For the privacy protection of the users, the raw data collected is not publicly available. Although the EWELD dataset published here is the data preprocessed through some simple data cleaning procedures, significant information remained unchanged, such as the electricity consumption patterns in different cycles. The codes published are licensed under the MIT license. We recommend users follow the guidance on Github, including the details of installation, package usage, dataset navigation, and code navigation. The raw data for this project was obtained through a collaboration between the authors of this work and an industry partner. This partner is a well-respected power retailer and was integral in supplying the information we needed for our analyses. Unfortunately, while we are unable to share the exact source due to confidentiality agreements, researchers who wish to repeat our work or perform similar studies can approach such companies. This could be either through direct contact or by establishing collaborations as we did for this project. Please note that obtaining such data might require appropriate agreements regarding data privacy and usage to be put in place. We recommend researchers consider such ethical aspects when planning their projects.

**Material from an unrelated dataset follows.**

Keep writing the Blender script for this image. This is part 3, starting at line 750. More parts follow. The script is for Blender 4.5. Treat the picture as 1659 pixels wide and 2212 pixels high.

The dataset can significantly contribute to multiple potential applications. Firstly, in user behavior analysis, the dataset can reveal valuable insights into patterns and habits of energy consumption. This can aid in the development of targeted energy conservation strategies, thereby optimizing the power system for user-specific demands. Secondly, the dataset can contribute greatly to load forecasting. Accurate load forecasting is essential in maintaining the balance between energy supply and demand, hence avoiding possible outages and inefficiencies. The rich data available can enhance the precision of short-term and medium-term load predictions, assisting utility companies in making more informed decisions about resource allocation and grid management. Lastly, the dataset can facilitate the analysis of extreme event impacts. Understanding how extreme weather events affect power loads is crucial in this era of growing climate uncertainties. This dataset allows scholars and policymakers to quantify and predict these impacts, leading to the development of more resilient power systems that can withstand such events. Each of these applications holds promise for improving the efficiency, resilience, and sustainability of our power systems.